LEWISTON – A storm-water fee might not be the best solution to rising property taxes, but it’s the only one city councilors have right now, they said Tuesday.
“There is no system of taxation that’s fair or perfect,” Councilor Normand Rousseau said. “We are just trying to make it better, but we know we never will make it perfect.”
Councilors voted to charge Lewiston property owners a fee based on the amount of storm runoff created by hard surfaces on their properties. They adopted a fee-rate schedule, created some credits for property owners who try to treat storm runoff themselves and dedicated the fees to pay for runoff-related city costs Tuesday night.
They are scheduled to vote on the plan a second and final time at their Oct. 3 meeting.
The City Council adopted the concept this spring during budget deliberations, cutting $1.6 million from property taxes. The fee would replace that money, paying for maintenance of the city’s system of canals, culverts and storm drains as well as regular street sweeping and work creating a separate storm-sewer system.
Every property owner in the city pays under the plan, including the city, schools, nonprofits, churches, homeowners and businesses.
According to the plan, the city would charge a flat fee of $30 for the first 2,900 square feet of water-impervious surface.
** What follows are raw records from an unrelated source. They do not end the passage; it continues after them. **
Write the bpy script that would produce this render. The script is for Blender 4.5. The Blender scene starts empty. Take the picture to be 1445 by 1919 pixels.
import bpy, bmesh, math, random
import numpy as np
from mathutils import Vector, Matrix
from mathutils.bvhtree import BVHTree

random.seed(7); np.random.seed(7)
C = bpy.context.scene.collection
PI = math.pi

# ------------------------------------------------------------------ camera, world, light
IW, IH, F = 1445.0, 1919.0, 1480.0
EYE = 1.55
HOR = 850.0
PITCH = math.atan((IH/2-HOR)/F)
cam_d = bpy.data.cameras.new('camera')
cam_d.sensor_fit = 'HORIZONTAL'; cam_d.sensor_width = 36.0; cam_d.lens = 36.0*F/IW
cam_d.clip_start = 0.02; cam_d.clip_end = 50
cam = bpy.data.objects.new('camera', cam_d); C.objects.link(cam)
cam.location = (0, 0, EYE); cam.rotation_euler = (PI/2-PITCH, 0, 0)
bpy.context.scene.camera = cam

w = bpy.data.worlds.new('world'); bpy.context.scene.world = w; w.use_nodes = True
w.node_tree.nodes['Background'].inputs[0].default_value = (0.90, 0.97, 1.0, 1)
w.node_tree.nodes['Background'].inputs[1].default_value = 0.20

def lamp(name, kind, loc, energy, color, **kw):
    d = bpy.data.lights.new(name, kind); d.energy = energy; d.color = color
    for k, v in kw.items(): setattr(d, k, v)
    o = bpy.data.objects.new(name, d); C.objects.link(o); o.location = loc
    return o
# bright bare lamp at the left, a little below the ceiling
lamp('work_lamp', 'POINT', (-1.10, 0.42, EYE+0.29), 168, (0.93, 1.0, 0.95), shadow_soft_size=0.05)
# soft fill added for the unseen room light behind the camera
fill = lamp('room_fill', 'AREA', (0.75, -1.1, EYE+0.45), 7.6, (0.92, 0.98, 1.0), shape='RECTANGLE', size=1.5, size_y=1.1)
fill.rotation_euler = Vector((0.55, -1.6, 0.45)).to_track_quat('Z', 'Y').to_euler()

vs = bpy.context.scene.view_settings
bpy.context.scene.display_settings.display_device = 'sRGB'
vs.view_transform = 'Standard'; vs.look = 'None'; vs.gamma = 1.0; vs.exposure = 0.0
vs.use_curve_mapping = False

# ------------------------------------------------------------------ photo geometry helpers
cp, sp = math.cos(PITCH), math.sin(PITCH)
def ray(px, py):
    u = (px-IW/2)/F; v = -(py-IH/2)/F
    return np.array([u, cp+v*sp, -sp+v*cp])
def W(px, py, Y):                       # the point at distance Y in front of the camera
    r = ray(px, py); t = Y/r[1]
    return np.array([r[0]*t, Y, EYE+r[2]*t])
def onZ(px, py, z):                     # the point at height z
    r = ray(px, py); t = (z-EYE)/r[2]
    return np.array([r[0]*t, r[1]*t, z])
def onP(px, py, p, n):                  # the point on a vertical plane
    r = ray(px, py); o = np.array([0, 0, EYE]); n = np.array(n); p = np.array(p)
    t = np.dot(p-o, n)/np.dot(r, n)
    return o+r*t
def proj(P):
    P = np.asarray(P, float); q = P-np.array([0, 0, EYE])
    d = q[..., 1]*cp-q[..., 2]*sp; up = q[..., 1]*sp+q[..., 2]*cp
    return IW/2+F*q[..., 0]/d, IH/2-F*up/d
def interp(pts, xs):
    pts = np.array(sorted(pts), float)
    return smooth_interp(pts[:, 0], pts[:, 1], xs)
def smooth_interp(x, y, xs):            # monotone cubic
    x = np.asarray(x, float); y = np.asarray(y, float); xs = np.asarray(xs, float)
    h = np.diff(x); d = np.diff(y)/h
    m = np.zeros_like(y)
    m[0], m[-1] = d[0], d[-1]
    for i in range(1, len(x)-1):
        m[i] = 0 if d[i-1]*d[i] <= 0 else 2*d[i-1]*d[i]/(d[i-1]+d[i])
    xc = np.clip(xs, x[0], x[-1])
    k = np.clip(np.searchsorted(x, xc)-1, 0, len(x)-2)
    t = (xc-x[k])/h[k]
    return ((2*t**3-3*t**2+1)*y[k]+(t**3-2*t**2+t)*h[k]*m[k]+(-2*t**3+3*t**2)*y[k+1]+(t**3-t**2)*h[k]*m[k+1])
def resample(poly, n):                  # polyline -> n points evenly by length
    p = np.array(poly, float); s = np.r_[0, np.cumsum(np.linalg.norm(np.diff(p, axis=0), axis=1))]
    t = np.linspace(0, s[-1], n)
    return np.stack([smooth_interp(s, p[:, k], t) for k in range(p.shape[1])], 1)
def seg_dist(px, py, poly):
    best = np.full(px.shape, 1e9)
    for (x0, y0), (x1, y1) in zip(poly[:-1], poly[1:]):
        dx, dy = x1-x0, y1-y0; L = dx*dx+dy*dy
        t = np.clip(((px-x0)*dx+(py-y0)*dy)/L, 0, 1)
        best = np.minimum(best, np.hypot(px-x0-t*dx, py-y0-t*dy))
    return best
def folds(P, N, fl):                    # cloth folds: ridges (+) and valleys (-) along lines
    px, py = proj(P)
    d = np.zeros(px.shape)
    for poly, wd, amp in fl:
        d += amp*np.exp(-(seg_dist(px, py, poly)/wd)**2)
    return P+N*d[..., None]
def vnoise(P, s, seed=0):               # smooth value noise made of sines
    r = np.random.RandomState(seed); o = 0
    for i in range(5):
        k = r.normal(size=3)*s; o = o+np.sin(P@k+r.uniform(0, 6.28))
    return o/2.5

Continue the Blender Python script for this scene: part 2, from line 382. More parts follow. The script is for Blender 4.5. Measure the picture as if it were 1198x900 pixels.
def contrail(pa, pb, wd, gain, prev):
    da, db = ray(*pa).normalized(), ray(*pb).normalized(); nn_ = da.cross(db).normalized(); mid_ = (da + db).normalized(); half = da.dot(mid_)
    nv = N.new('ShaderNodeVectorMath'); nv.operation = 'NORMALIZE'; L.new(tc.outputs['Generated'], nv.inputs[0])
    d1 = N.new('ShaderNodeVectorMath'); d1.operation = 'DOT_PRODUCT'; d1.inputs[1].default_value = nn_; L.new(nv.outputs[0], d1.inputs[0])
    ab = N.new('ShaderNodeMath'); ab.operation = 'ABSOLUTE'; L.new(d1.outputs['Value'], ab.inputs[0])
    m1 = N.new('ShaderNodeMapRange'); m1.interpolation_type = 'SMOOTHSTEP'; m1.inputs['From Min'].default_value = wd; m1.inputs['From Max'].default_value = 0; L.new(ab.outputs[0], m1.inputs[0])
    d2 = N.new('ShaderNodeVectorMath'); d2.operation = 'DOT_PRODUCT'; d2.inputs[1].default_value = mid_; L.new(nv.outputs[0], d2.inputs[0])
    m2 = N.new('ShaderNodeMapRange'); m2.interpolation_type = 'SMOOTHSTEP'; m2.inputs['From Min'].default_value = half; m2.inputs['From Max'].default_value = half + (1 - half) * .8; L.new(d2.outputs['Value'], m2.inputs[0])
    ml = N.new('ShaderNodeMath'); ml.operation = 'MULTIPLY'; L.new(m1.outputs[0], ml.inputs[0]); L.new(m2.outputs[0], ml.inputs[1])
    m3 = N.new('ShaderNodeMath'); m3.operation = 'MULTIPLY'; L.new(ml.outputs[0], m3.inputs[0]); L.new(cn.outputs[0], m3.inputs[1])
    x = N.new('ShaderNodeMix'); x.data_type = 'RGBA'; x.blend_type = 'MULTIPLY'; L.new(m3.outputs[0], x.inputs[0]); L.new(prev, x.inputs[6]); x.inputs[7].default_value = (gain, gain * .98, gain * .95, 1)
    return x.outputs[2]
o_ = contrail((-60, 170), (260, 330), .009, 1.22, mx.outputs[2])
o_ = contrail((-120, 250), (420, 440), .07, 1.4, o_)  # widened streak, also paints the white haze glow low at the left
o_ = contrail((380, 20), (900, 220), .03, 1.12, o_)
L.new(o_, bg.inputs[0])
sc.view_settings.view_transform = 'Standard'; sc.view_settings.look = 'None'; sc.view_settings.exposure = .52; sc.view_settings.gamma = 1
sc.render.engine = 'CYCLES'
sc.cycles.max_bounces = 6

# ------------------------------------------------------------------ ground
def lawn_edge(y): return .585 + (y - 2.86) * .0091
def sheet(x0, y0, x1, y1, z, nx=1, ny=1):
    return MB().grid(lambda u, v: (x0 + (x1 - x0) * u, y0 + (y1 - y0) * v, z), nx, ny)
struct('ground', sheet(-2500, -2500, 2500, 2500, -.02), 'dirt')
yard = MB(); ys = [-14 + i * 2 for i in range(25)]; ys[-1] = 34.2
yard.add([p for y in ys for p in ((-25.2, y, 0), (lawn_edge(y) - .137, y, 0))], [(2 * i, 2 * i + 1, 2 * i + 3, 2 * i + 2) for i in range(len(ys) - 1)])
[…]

That would be the extent of the fee for most single-family homes. Duplexes and two-unit residences would pay $45. Bigger properties with more flat spaces would pay more, at a rate of 4.4 cents per square foot.
Steven Goulet, a Howard Street apartment owner, said councilors were getting too dependent on user fees. He pointed to increasing costs for the city’s trash collection.
“I’m just worried we’re giving taxes a new name – fees,” he said. Those fees will be passed along to tenants.
“I see some of my tenants being overcharged for the areas they are in,” Goulet said. “What can I do? I’m not here to provide free housing.”
But City Administrator Jim Bennett said costs from the new fee should be about the same as tax savings this year. Those savings should be bigger for residential property owners as the new fee plan shifts costs onto commercial and nonprofits.
Councilors also approved two credit plans for large property owners. One gives them a break on the fee if they have their own storm-water collection systems in place or had done work that exceeded state storm-water management guidelines.
But Bob Bremm, physical plant manager for Bates College, said the credits didn’t help. His staff used the city’s guidelines to see what they would have to do to save money on the fee. The work required to meet the credit guidelines was too expensive to make sense.
“On the other hand, we cannot get credit for work we already do according to the rules,” he said. “In effect, the credit is no credit at all.”
Councilor Rousseau said councilors may have to change the fee guidelines later on to make the credits work.
“But this is the way I think it’s going to be from now on,” Rousseau said. “People are tired of paying high property taxes for everything. The only way we can get away from that is to start peeling some of these services off of property taxes and find another way to pay for them. We’re going to become user-communities, I think.”